Da gehen doch Leute (länger) in den Knast, die andere um ihr Geld bringen, aber wenn es "nur" um Leib und Leben geht, wird unsere Justiz (extrem) tolerant. Eigentlich gehören schon lange mal die zugrundeliegenden Normen auf den Prüfstand gestellt (vgl. auch hier: https://www.mainpost.de/regional/wuerzburg/toedlicher-unfall-bei-190-km-h-auf-der-landstrasse-urteil-gesprochen-art-10368648).
Falsch, das macht man nicht und wenn man es trotzdem tut ist es kein Fehler, sondern Absicht!
aber wehe ein Bub wird mit dem Mofa erwischt wenn es 15 Km/h zu schnell fährt, dann kann er zusehen, wie er später mal den Autoführerschein bekommt und hier 3 Monate?

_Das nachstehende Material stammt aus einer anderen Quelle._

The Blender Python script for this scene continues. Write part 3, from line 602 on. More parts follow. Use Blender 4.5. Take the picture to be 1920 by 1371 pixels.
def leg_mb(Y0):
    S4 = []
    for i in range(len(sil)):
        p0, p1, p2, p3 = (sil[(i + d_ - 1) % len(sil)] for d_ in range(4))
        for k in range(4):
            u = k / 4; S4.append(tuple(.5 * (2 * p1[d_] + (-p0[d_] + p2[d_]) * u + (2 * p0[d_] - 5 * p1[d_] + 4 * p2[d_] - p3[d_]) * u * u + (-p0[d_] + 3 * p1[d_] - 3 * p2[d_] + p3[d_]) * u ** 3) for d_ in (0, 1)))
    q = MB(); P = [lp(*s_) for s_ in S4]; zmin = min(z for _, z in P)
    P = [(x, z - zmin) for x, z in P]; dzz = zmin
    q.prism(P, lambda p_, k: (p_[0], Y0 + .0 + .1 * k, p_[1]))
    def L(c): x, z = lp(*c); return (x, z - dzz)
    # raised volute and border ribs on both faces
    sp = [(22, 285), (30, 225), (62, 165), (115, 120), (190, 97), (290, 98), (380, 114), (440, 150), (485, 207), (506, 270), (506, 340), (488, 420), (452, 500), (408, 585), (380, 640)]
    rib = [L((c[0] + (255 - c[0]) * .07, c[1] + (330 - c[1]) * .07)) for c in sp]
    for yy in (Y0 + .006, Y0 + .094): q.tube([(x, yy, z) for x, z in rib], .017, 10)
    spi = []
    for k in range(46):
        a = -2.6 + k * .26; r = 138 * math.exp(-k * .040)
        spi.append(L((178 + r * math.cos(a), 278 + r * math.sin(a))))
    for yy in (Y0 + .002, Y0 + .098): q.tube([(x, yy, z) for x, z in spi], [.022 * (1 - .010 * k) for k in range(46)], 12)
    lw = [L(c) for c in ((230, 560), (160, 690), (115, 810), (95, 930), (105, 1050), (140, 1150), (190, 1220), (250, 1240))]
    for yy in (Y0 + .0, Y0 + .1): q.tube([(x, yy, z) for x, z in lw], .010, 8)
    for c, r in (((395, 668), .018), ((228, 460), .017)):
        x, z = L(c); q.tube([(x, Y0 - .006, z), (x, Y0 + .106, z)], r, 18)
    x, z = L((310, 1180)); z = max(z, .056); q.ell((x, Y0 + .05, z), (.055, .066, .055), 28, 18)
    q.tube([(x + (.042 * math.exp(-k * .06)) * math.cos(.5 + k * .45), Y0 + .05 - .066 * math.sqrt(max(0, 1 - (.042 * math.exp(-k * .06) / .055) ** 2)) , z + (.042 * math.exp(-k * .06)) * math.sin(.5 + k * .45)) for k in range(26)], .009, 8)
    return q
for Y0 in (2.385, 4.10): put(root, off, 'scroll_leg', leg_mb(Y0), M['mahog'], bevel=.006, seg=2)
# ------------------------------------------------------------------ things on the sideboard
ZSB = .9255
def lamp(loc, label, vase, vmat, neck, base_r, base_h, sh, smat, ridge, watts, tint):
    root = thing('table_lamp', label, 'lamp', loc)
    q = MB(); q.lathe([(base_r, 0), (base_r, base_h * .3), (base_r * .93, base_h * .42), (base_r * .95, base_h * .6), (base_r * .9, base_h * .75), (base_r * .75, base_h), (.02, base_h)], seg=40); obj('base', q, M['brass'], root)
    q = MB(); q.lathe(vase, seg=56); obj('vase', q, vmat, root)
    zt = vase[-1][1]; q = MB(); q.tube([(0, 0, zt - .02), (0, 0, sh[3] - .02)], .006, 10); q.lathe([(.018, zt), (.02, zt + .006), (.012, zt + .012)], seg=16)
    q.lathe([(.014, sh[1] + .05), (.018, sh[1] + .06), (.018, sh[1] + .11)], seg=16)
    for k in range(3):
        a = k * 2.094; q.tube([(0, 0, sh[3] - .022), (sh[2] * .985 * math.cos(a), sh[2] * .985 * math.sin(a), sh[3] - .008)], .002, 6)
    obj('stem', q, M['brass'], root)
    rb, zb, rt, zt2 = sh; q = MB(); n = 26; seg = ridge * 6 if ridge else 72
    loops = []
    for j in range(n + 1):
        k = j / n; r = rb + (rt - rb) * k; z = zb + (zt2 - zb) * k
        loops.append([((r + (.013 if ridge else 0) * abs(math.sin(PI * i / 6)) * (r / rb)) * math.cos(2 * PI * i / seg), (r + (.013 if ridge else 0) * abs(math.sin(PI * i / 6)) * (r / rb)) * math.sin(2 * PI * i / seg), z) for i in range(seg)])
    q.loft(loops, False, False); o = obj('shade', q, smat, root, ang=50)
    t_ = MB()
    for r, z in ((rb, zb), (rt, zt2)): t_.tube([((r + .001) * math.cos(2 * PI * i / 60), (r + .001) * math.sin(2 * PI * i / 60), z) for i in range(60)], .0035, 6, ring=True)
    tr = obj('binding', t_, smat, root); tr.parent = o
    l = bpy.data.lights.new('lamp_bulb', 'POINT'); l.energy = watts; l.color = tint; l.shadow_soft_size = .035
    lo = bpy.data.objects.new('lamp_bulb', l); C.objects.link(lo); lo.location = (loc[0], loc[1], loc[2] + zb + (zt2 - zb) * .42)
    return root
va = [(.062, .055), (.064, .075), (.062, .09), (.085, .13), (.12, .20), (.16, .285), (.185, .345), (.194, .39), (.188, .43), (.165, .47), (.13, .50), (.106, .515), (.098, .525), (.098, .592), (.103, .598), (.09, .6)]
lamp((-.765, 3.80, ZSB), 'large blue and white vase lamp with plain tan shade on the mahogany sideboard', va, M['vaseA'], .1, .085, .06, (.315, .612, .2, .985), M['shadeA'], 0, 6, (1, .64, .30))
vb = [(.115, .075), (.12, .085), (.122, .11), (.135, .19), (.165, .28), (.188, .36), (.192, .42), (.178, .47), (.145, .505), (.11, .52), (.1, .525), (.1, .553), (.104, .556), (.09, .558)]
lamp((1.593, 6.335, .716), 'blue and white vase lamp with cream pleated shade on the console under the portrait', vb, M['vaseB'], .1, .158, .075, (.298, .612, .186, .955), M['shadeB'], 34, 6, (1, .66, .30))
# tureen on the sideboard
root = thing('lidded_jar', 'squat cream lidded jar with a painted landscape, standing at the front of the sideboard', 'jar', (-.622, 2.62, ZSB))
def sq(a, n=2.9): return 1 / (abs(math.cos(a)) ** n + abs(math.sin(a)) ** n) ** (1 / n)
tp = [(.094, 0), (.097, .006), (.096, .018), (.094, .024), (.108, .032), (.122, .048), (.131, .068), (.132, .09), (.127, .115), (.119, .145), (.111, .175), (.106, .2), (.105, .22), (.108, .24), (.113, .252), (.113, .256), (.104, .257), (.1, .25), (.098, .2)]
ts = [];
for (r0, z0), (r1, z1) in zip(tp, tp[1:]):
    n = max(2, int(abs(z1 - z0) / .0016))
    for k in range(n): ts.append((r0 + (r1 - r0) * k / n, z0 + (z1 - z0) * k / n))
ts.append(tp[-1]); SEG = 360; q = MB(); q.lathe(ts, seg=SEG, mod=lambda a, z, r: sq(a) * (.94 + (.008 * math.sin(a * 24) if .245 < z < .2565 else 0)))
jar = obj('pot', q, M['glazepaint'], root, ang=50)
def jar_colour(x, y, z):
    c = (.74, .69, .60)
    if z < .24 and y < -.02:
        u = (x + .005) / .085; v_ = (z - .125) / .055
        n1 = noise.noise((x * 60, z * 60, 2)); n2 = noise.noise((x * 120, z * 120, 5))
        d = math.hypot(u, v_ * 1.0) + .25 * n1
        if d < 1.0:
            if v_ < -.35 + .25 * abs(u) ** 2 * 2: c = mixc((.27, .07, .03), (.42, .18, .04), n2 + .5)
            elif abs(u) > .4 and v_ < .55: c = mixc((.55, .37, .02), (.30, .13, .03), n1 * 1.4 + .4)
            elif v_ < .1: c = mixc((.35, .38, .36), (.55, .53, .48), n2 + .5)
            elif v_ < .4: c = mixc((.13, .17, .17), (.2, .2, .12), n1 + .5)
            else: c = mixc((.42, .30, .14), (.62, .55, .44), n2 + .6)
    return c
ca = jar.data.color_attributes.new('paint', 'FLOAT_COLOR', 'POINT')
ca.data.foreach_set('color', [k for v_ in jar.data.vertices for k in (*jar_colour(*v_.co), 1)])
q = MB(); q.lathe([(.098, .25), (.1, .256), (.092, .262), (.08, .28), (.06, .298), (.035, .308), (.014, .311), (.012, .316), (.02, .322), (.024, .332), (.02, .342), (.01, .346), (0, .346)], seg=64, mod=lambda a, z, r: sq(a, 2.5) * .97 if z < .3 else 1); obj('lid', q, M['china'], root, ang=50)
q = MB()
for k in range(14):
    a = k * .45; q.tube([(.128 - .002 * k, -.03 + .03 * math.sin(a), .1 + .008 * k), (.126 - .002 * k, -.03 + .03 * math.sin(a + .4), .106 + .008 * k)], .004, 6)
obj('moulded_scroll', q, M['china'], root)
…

ich fahre seit 46 Jahren unfallfrei bis auf 2 kleine Rangierschäden. Viele Jahre davon im Außendienst mit Jahresfahrleistungen von 80000-120000km/Jahr und das immer in Eile.
Ich schätze mich als sehr versierten, erfahrenen und gefahrenbewußten Fahrer ein.
Und trotzdem gab es in diesen Jahren Situationen, auch Überholsituationen, die ich vollkommen falsch eingeschätzt habe und einen (selbstverschuldeten) Unfall gerade noch verhindern konnte.
Ja, es ist extrem tragisch, was hier passiert ist und ich möchte nicht in der Haut der Angehörigen stecken, die einen geliebten Menschen verloren haben.
Aber ich möchte auch nicht in der Haut des Angeklagten stecken, der den Tod eines Menschen und die schwere Verletzung eines weiteren Menschen verursacht hat.
Ich gehe davon aus, dass das Gericht hier mit viel Sorgfalt eine angemessene Strafe verhängt hat.
Es kann wirklich jedem von uns passieren ....
Wer hier zum Überholen ansetzt muss ein Hellseher bezüglich Gegenverkehr sein.
Und wenn das der Arbeitsweg des Unfallverursachers war, dann kennt der die Strecke auf jeden Fall und konnte das Risiko sehr wohl gut einschätzen und es war kein "Augenblicksversagen"!
Der Streckenverlauf und die Sichtachsen waren ihm ja auch bekannt.